Again, in United States v. Merriam, 263 U.S. 179, 44 S.Ct. 69 (1923), the Supreme Court clearly stated at pp. 187-88:
"On behalf of the Government it is urged that taxation is a practical matter and concerns itself with the substance of the thing upon which the tax is imposed rather than with legal forms or expressions. But in statutes levying taxes the literal meaning of the words employed is most important, for such statutes are not to be extended by implication beyond the clear import of the language used. If the words are doubtful, the doubt must be resolved against the Government and in favor of the taxpayer. Gould v. Gould, 245 U.S. 151, 153."
(emphasis added)

This rule of strict construction against the taxing authority was reiterated in Tandy Leather Company v. United States, 347 F.2d 693 (5th Cir. 1965), where Judge Hutcheson of our 5th Circuit eloquently and unequivocally proclaimed at p. 694-5:
". . . In ruling as he did, that the taxpayer had the obligation to show that sales of the articles in suit were not subject to the excise taxes collected, the district judge was misled by the erroneous contention of the tax collector into misstating the rule of proof in a tax case. This is: that the burden in such a case is always on the collector to show, in justification of his levy and collection of an excise tax, that the statute plainly and clearly lays the tax; that, in short, the fundamental rule is that taxes to be collectible must be clearly laid.

"The Government's claim and the judge's ruling come down in effect to the proposition that the state of construction of appellants' kits had reached such an advanced level that the tax levied on the finished products could be collected on their sale, though none had been clearly laid thereon by statute. Shades of Pym and John Hampden, of the Boston tea party, and of Patrick Henry and the Virginians! There is no warrant in law for such a holding. Gould v. Gould, 245 U.S. 151, at p. 153, 38 S.Ct. 53, 62 L.Ed. 211. In 51 American Jurisprudence, "Taxation", Sec. 316, "Strict or Liberal Construction", supported by a great wealth of authority, it is said:

'Although it is sometimes broadly stated either that tax laws are to be strictly construed or, on the other hand, that such enactments are to be liberally construed, this apparent conflict of opinion can be reconciled if it is borne in mind that the correct rule appears to be that where the intent of meaning of tax statutes, or statutes levying taxes, is doubtful, they are, unless a contrary legislative intention appears, to be construed most strongly against the government and in favor of the taxpayer or citizen. Any doubts as to their meaning are to be resolved against the taxing authority and in favor of the taxpayer. * * *'

"The judgment was wrong. It is, therefore, reversed and the cause is remanded with directions to enter judgment for plaintiffs and for further and not inconsistent proceedings."

(emphasis is the Court's)
See also: Gould v. Gould, 245 U.S. 151, 38 S.Ct. 53, 153 (1917); Royal Caribbean Cruises v. United States, 108 F.3d 290 (11th Cir. 1997); B & M Company v. United States, 452 F.2d 986 (5th Cir. 1971); Kocurek v. United States, 456 F. Supp. 740 (1978); Norton Manufacturing Corporation v. United States, 288 F. Supp. 829 (1968); Grays Harbor Chair and Manufacturing Company v. United States, 265 F. Supp. 254 (1967); Russell v. United States, 260 F. Supp. 493 (1966).

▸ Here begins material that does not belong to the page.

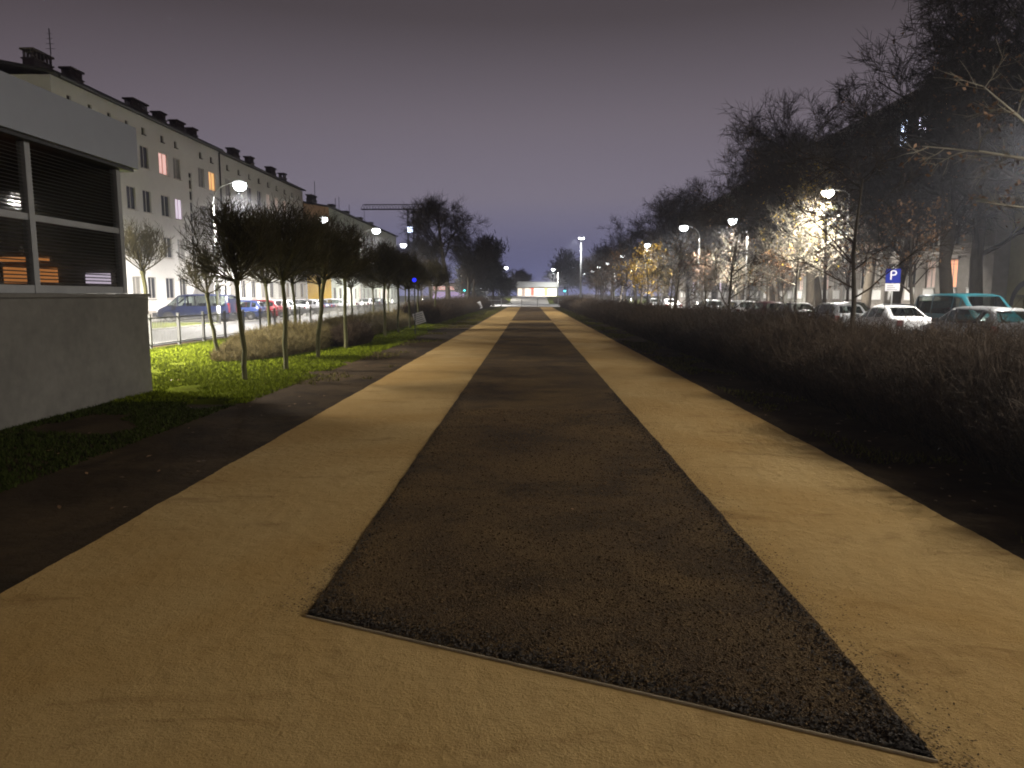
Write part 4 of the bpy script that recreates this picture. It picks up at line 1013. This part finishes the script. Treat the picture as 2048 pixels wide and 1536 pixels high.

Thus, as we enter into the labyrinth of the Internal Revenue Code and its related regulations, we must do so mindful of the hornbook rule that tax laws are strictly construed and that when the letter of the law is subject to more than one interpretation, it must be construed against the imposition of the tax, the rule of interpretation of taxes being:
"that the burden in such a case is always on the collector to show, in justification of his levy and collection of an excise tax, that the statute plainly and clearly lays the tax; that, in short, the fundamental rule is that taxes to be collectible must be clearly laid." Tandy Leather Company, supra, at 694.